ESP also addressed the traffic jams that plagued the show in years past by moving fence lines, creating protected pedestrian walkways across the facility and revamping golf cart access and parking throughout the grounds. They also laid down low-dust material on bridle paths and golf cart paths.

Mobile bathroom units with hand washing and diaper-changing facilities have replaced all the Port-A-Potties. The show will offer valet parking for the first time, and the Sunday grand prix events will begin an hour earlier in order to give polo fans the opportunity to get to the nearby International Polo Club in time for the 3 p.m. match. And, in keeping with current technology, the entire show grounds now have wireless capability.

WEF management also increased the prize money offered to $5 million—and plenty of high-stakes classes will draw top riders from around the world (see sidebar). WEF kicks off 12 weeks of competition in Wellington on Jan. 16.

Getting It Right In Gulfport

Further west in Gulfport Miss., the Gulf Coast Winter Series returns full-force to the Harrison County Equestrian Center.

This year the Gulf Coast circuit kicks off with an A-rated show the weekend of Feb. 9-10 dedicated exclusively to junior and amateur competitors, followed by five full weeks of AA-rated competition that run Feb. 13-March 16. In addition to upping the prize money in the junior and amateur divisions, the Classic Company has added a second $25,000 grand prix during week 5, while keeping a $25,000 grand prix each of the first four weeks.

The park hosts myriad events throughout the rest of the year, ranging from civil war re-enactments to culinary demonstrations to rock concerts. But even the non-equestrian staff at the facility take enormous pride in the immaculate grass grand prix field and fiercely guard the turf, shooing off rock stars, Frisbee enthusiasts and wayward golfers.

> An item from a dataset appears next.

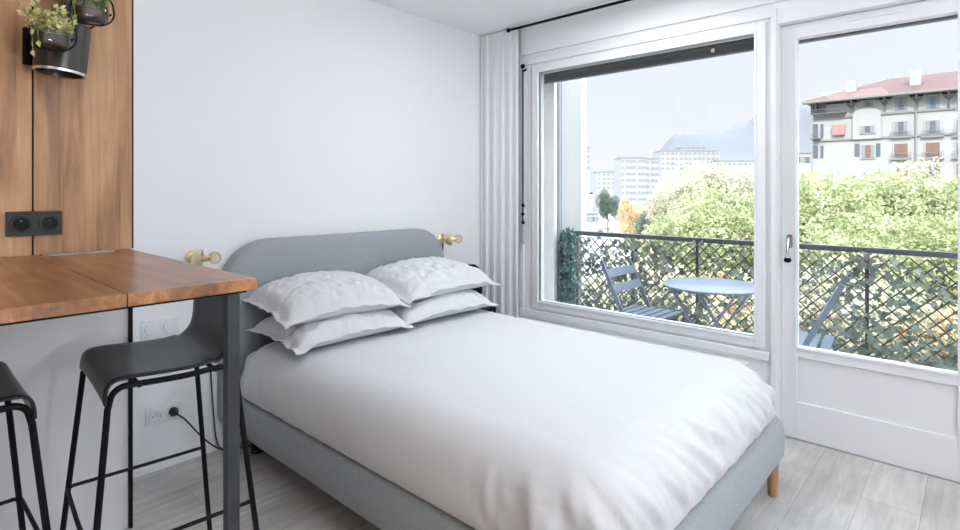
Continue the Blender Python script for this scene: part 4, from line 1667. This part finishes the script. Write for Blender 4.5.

Because the Classic Company leases the 65-acre facility from Harrison County, upgrades to the infrastructure require lots of extra legwork.

While major projects like the construction of a 5,000-person indoor stadium with an extra 500 permanent stalls are still a few years off, smaller projects like paving the roads in the tent area and installing drainage systems to keep the stabling areas high and dry were no problem to complete.

“If we have an improvement in mind we either pay for it ourselves and donate it to the county or go through the political process within the county to get the funding and get it done,” explained Janet McCarroll, show coordinator. “It’s a big county, and the supervisor has to think of the county as a whole, so we can’t tackle every project. But the folks in the county government are great—they love the event and recognize that it brings in tourists during a lull. It’s a great partnership.”